WHAT IS REQUIRED
Reproduce, word for word, every line from the first one down to the line containing "R = random.Random(7)", and nothing else.

DATA SECTION
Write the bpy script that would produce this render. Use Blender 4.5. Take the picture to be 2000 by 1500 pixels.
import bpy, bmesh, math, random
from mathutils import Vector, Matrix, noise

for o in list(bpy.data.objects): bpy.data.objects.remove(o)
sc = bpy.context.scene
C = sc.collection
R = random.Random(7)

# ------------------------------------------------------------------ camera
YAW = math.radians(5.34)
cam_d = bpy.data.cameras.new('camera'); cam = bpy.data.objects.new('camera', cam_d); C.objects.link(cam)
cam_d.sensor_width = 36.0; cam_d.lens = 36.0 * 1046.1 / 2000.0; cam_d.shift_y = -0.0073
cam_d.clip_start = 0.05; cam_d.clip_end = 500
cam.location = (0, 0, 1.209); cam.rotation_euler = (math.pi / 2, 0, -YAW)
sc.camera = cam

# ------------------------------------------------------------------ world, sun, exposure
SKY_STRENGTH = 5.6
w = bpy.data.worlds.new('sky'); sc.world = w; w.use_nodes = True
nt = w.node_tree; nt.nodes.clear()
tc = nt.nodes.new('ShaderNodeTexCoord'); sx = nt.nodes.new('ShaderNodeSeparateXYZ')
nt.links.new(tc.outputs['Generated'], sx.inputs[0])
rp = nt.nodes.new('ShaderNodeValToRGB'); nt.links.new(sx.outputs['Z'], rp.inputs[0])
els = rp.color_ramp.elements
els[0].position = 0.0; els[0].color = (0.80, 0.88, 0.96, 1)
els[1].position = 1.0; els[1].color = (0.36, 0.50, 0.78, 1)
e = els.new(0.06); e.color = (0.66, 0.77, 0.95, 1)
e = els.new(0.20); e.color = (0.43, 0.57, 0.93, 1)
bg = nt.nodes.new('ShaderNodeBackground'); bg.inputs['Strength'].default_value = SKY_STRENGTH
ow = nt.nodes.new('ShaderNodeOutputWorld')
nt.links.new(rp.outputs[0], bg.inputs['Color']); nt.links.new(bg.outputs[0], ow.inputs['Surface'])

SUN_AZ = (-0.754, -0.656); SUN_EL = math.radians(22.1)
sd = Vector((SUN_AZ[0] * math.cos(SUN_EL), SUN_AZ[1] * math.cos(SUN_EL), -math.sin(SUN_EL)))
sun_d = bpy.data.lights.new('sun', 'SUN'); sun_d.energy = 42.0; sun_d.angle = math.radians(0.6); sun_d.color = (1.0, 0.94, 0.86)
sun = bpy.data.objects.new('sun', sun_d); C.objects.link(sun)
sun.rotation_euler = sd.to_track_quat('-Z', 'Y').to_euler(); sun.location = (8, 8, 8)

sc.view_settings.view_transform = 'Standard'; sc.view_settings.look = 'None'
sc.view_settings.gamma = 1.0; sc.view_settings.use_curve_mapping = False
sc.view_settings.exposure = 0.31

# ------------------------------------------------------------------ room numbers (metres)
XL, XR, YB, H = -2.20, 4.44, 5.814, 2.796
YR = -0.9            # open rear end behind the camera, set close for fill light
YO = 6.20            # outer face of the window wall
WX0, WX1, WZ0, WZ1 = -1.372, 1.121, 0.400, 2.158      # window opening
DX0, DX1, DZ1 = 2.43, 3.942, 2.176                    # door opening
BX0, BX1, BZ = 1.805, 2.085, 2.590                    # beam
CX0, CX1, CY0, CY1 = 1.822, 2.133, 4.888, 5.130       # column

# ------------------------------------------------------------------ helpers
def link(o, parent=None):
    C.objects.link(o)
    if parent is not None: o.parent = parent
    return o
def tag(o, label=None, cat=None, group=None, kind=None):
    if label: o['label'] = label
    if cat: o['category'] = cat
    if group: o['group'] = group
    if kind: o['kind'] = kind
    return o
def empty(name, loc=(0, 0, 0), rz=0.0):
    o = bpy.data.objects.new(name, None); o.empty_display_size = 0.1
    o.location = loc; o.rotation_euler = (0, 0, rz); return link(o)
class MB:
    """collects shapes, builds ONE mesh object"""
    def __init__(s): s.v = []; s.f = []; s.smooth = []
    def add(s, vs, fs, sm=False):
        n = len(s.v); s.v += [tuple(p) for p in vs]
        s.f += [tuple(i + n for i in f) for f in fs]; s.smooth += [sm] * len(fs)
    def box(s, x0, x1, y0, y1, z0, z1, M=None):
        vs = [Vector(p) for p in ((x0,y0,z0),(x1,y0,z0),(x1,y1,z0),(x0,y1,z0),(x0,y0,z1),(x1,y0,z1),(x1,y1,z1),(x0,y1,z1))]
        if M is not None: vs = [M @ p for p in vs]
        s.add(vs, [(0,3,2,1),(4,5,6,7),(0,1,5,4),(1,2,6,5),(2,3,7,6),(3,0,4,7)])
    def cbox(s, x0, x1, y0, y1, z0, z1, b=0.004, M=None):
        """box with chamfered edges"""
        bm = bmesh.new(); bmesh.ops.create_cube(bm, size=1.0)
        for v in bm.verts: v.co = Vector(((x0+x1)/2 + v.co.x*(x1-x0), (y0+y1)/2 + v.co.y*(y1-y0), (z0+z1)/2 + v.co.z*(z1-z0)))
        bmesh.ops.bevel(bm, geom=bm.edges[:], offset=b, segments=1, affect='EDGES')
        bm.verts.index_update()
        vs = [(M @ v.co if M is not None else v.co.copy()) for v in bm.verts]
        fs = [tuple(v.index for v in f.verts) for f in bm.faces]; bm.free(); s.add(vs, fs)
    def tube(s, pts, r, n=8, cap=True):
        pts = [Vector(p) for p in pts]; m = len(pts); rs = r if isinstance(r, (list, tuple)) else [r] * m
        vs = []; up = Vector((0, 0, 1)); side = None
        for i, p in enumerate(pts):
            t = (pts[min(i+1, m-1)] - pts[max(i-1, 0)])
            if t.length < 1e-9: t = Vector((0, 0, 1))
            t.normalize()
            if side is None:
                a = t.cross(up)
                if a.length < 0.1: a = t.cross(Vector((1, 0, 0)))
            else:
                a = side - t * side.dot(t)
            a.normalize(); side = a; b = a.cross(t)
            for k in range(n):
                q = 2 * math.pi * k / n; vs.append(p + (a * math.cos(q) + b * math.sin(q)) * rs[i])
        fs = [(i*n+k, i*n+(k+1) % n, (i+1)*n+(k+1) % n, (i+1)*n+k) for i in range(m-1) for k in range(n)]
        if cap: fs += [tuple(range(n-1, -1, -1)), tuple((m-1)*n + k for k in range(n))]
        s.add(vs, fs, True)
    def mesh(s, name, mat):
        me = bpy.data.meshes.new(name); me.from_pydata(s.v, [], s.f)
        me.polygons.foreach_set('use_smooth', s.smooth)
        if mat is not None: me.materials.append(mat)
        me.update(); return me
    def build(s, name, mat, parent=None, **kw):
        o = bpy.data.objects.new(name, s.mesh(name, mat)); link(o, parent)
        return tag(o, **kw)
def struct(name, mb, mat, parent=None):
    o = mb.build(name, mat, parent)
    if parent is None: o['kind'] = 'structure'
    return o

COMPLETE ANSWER
Write the bpy script that would produce this render. Use Blender 4.5. Take the picture to be 2000 by 1500 pixels.
import bpy, bmesh, math, random
from mathutils import Vector, Matrix, noise

for o in list(bpy.data.objects): bpy.data.objects.remove(o)
sc = bpy.context.scene
C = sc.collection
R = random.Random(7)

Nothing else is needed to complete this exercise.